### Stated exercise
Each line from the top of the listing through the one holding "return C, D" should be restated word for word, with nothing added and no pictures.

### Data section
>> begin

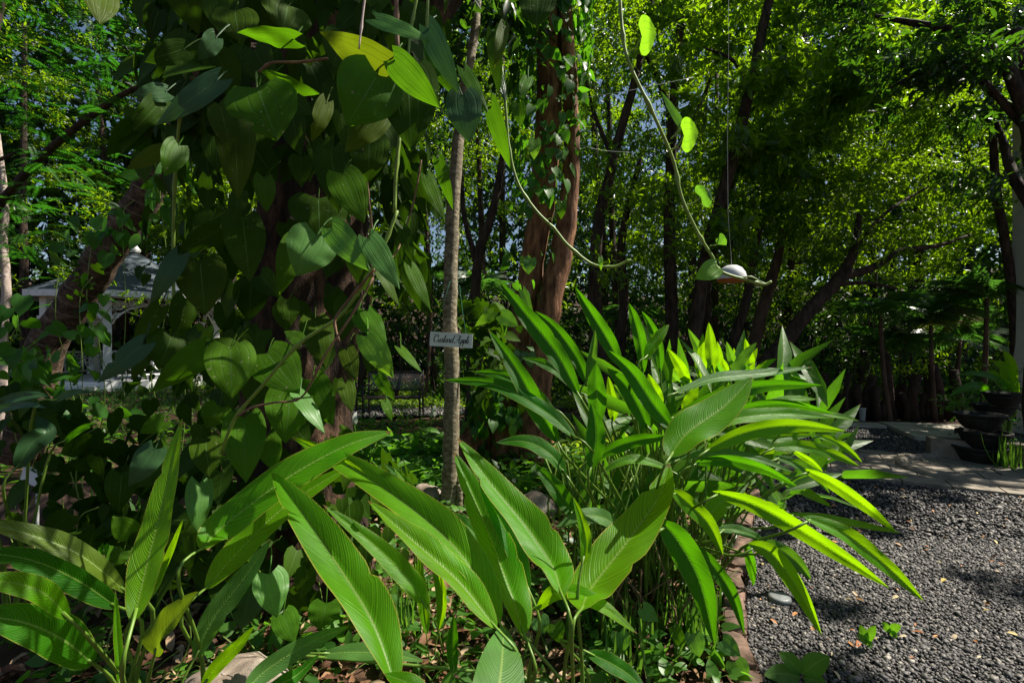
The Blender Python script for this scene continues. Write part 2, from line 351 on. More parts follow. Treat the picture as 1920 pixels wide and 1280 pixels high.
def twig_leaves(centres, dirs, per, twig, leaf, T, down=.5, up=.8, spread=.9):
    """leaves along little twigs; returns a scatter part"""
    n = len(centres); dirs = unit(dirs)
    t = RS.uniform(0.1, 1, (n, per, 1)); P = centres[:, None] + dirs[:, None] * t * twig + rnd(n * per).reshape(n, per, 3) * .02
    A = dirs[:, None] * .7 + rnd(n * per).reshape(n, per, 3) * spread * .8 + np.array([0, 0, -down * .6])
    N = rnd(n * per).reshape(n, per, 3) * .55 + np.array([0, 0, up])
    sc = leaf * RS.uniform(.6, 1.25, n * per)
    return (T, P.reshape(-1, 3), A.reshape(-1, 3), N.reshape(-1, 3), sc)
def blob_twigs(blobs, dens, cut=True):
    """blobs: (centre, (rx,ry,rz)); dens twigs per m^2 of shell. Uneven: many small sub-clumps"""
    C, D = [], []
    for c, r in blobs:
        r = np.array(r, dtype=float); area = 4 * math.pi * ((r[0] * r[1] + r[0] * r[2] + r[1] * r[2]) / 3)
        k = max(4, int(area * .62)); sub = unit(rnd(k)) * r * RS.uniform(.3, 1.15, (k, 1)) ** .6
        n = max(8, int(area * dens / k))
        for s in sub:
            q = unit(rnd(n)) * RS.uniform(.2, 1, (n, 1)) * min(.34, r.min() * .5) * np.array([1.3, 1.3, .55])
            C.append(np.array(c) + s + q); D.append(q * 1.2 + s * .5)
    C, D = np.vstack(C), np.vstack(D)
    if cut: ok = sun_gap(C); C, D = C[ok], D[ok]
    return C, D

# gaps cut in the canopy along the sun's path to light these places: centre x,y,z and radii
GAPS = [(-2.2, 10.6, .1, 2.2, 1.2), (1.3, 5.2, .3, 1.0, .9), (.55, 5.6, 1.7, .5, .45), (.45, 5.5, .9, .45, .45), (.2, 1.9, .7, 1.7, .9), (-1.2, 1.6, .5, .6, .5), (1.4, 2.7, .9, 1.4, 1.0), (3.4, 3.6, 0, 2.2, 1.5),
        (6.4, 7.7, 0, 1.4, .35), (-.5, 4.2, .9, .3, .25), (-4.5, 5.1, 1.7, .45, .45), (-2.9, 3.3, 1.0, .5, .4), (-.45, 1.6, 1.45, .2, .16), (-.75, 2.0, 1.0, .25, .2), (.6, 1.3, 1.8, .35, .3), (-.75, 1.4, 1.75, .16, .12), (-1.3, 5.5, .5, 1.5, .7), (-.5, 4.15, 1.5, .3, .25)]
def sun_gap(C, keepfrac=.10):
    hit = np.zeros(len(C), bool)
    for cx, cy, cz, rx, ry in GAPS:
        t = (C[:, 2] - cz) / SUNV.z; x = C[:, 0] - SUNV.x * t; y = C[:, 1] - SUNV.y * t
        hit |= (t > .8) & (((x - cx) / (rx + .12)) ** 2 + ((y - cy) / (ry + .12)) ** 2 < 1)
    return ~hit | (RS.uniform(0, 1, len(C)) < keepfrac)

# ------------------------------------------------------------------ ground, gravel, paving
def sheet(name, pts, z, mat, kind='structure', label=None, thick=None):
    mb = MB()
    if thick:
        n = len(pts); vs = [(x, y, z) for x, y in pts] + [(x, y, z - thick) for x, y in pts]
        mb.add(vs, [tuple(range(n))] + [(i, i + n, (i + 1) % n + n, (i + 1) % n) for i in range(n)])
    else: mb.add([(x, y, z) for x, y in pts], [tuple(range(len(pts)))])
    o = mb.build(name, mat, None, False); tag(o, label, None, None, kind); return o
# soil with soft bumps near the camera
mb = MB(); xs = np.concatenate([[-80, -40, -20], np.linspace(-12, 12, 97), [20, 40, 80]]); ys = np.concatenate([[-30, -8], np.linspace(0, 14, 57), [20, 40, 90]])
def bedz(x, y):
    return .03 * math.sin(x * 2.1 + 1) * math.sin(y * 1.7) + .015 * math.sin(x * 5.3) * math.sin(y * 6.1 + x)
EDGE = [(1.02, 1.2), (1.05, 1.7), (1.09, 2.25), (1.30, 2.7), (1.61, 3.3), (2.0, 4.0), (2.55, 4.9), (3.1, 5.8), (3.6, 6.8), (3.9, 7.6)]
def edge_x(y):
    return float(np.interp(y, [e[1] for e in EDGE], [e[0] for e in EDGE]))
vs = []
for y in ys:
    for x in xs:
        z = bedz(x, y) - .02
        if y < 12 and x > edge_x(y) - .15: z = -.04
        if abs(x) > 15 or y > 15 or y < 0: z = -.04
        vs.append((x, y, z))
W_ = len(xs)
mb.add(vs, [(j * W_ + i, j * W_ + i + 1, (j + 1) * W_ + i + 1, (j + 1) * W_ + i) for j in range(len(ys) - 1) for i in range(W_ - 1)])
tag(mb.build('ground', M['soil']), kind='structure')
gp = [(e[0], e[1]) for e in EDGE] + [(4.0, 8.6), (9.5, 8.0), (12, 3), (12, 1.2)]
sheet('gravel_ground', gp[::-1], -.012, M['gravelbase'])
# path of pavers
U = Vector((0.875, -0.485, 0)); Vp = Vector((0.485, 0.875, 0)); O = Vector((3.05, 5.62, 0))
def pv(a, b, z=0): return O + U * a + Vp * b + Vector((0, 0, z))
sheet('paving_bed', [tuple(pv(a, b))[:2] for a, b in ((-1.2, 0), (8, 0), (8, 1.62), (-1.2, 1.62))], .002, M['gravelbase'])
mb = MB(); R = Matrix.Rotation(math.atan2(U.y, U.x), 3, 'Z')
for i in range(22):
    for j in range(6):
        a = -1.0 + i * .40 + (j % 2) * .2; jj = random.uniform(-.004, .004)
        mb.box(pv(a, .14 + j * .27, .012 + jj), (.385, .255, .05), R @ Matrix.Rotation(random.uniform(-.012, .012), 3, 'Z'))
tag(mb.build('pavement', M['paver'], None, False), kind='structure')
# back gravel strip, concrete slab
sheet('gravel_strip', [tuple(gnd(*p))[:2] for p in ((1500, 836), (1900, 868), (1900, 800), (1500, 792))][::-1], -.008, M['gravelbase'])
slab = sheet('concrete_path', [tuple(gnd(*p))[:2] for p in ((1650, 797), (1715, 826), (1850, 838), (1870, 806))], .07, M['slab'], thick=.10)
def inpoly(P, poly):
    x, y = P[:, 0], P[:, 1]; r = np.zeros(len(P), bool); n = len(poly)
    for i in range(n):
        x0, y0 = poly[i]; x1, y1 = poly[(i + 1) % n]
        c = ((y0 > y) != (y1 > y)) & (x < (x1 - x0) * (y - y0) / (y1 - y0 + 1e-12) + x0); r ^= c
    return r
def stones(n, xr, yr, poly, size, name_parts):
    P = np.column_stack([RS.uniform(*xr, n), RS.uniform(*yr, n), RS.uniform(-.004, .012, n)])
    P = P[inpoly(P, poly)]
    q = (P[:, :2] - np.array([O.x, O.y])); b = q @ np.array([Vp.x, Vp.y]); a = q @ np.array([U.x, U.y])
    P = P[~((b > -.02) & (b < 1.64) & (a > -1.25))]
    P = P[(np.abs(P[:, 0]) < P[:, 1] * 1.16 + .2)]
    m = len(P); sc = np.column_stack([RS.uniform(.8, 1.5, m), RS.uniform(.6, 1.1, m), RS.uniform(.4, .85, m)]) * (size * np.exp(RS.normal(-.05, .3, m)))[:, None]
    name_parts.append((T_stone(), P, rnd(m) * [1, 1, .5], rnd(m) * [.5, .5, 1] + [0, 0, .6], sc, .14))
gpoly = [(e[0] + .02, e[1]) for e in EDGE] + [(4.0, 8.6), (9.5, 8.0), (12, 3), (12, 1.2)]
sp = []
stones(92000, (1.0, 5.2), (1.9, 3.6), gpoly, .0135, sp)
stones(60000, (1.4, 7.6), (3.6, 8.4), gpoly, .019, sp)
st = scatter('gravel', sp, M['stone']); tag(st, 'dark grey angular gravel covering the path beside the bed', 'gravel', kind='stuff')
# edging bricks
for i, y in enumerate(np.arange(1.45, 7.0, .235)):
    y0, y1 = y, y + .22; p0 = Vector((edge_x(y0) - .05, y0, .0)); p1 = Vector((edge_x(y1) - .05, y1, .0))
    mb = MB(); c = (p0 + p1) / 2; ang = math.atan2(p1.y - p0.y, p1.x - p0.x)
    me_ = MB(); Rz = Matrix.Rotation(ang + random.uniform(-.16, .16), 3, 'Z') @ Matrix.Rotation(random.uniform(-.12, .12), 3, 'X'); c.z -= random.uniform(0, .03); c.x += random.uniform(-.02, .02); Ls = (p1 - p0).length
    import itertools
    vs = []; g = [-1, -.9, 0, .9, 1]
    bm_pts = {}
    fs = []
    def bp(x, y_, z_):
        k = (x, y_, z_)
        if k not in bm_pts:
            r = Vector((x * Ls / 2, y_ * .055, z_ * .05)); ch = sum(abs(q) > .95 for q in (x, y_, z_))
            if ch >= 2: r *= .93
            r += Vector([random.uniform(-.009, .009) for _ in range(3)])
            bm_pts[k] = len(vs); vs.append(c + Rz @ r + Vector((0, 0, .022)))
        return bm_pts[k]
    for ax in range(3):
        for sgn in (-1, 1):
            for a in range(4):
                for b in range(4):
                    q = []
                    for (aa, bb) in ((a, b), (a + 1, b), (a + 1, b + 1), (a, b + 1)):
                        co = [0, 0, 0]; co[ax] = sgn; co[(ax + 1) % 3] = g[aa]; co[(ax + 2) % 3] = g[bb]; q.append(bp(*co))
                    fs.append(tuple(q if sgn > 0 else q[::-1]))
    mb.add(vs, fs); o = mb.build('edging_brick', M['brick'])
    tag(o, 'weathered reddish edging brick in the row between planting bed and gravel', 'brick', 'bricks edging the planting bed')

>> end

### Result of this task
The Blender Python script for this scene continues. Write part 2, from line 351 on. More parts follow. Treat the picture as 1920 pixels wide and 1280 pixels high.
def twig_leaves(centres, dirs, per, twig, leaf, T, down=.5, up=.8, spread=.9):
    """leaves along little twigs; returns a scatter part"""
    n = len(centres); dirs = unit(dirs)
    t = RS.uniform(0.1, 1, (n, per, 1)); P = centres[:, None] + dirs[:, None] * t * twig + rnd(n * per).reshape(n, per, 3) * .02
    A = dirs[:, None] * .7 + rnd(n * per).reshape(n, per, 3) * spread * .8 + np.array([0, 0, -down * .6])
    N = rnd(n * per).reshape(n, per, 3) * .55 + np.array([0, 0, up])
    sc = leaf * RS.uniform(.6, 1.25, n * per)
    return (T, P.reshape(-1, 3), A.reshape(-1, 3), N.reshape(-1, 3), sc)
def blob_twigs(blobs, dens, cut=True):
    """blobs: (centre, (rx,ry,rz)); dens twigs per m^2 of shell. Uneven: many small sub-clumps"""
    C, D = [], []
    for c, r in blobs:
        r = np.array(r, dtype=float); area = 4 * math.pi * ((r[0] * r[1] + r[0] * r[2] + r[1] * r[2]) / 3)
        k = max(4, int(area * .62)); sub = unit(rnd(k)) * r * RS.uniform(.3, 1.15, (k, 1)) ** .6
        n = max(8, int(area * dens / k))
        for s in sub:
            q = unit(rnd(n)) * RS.uniform(.2, 1, (n, 1)) * min(.34, r.min() * .5) * np.array([1.3, 1.3, .55])
            C.append(np.array(c) + s + q); D.append(q * 1.2 + s * .5)
    C, D = np.vstack(C), np.vstack(D)
    if cut: ok = sun_gap(C); C, D = C[ok], D[ok]
    return C, D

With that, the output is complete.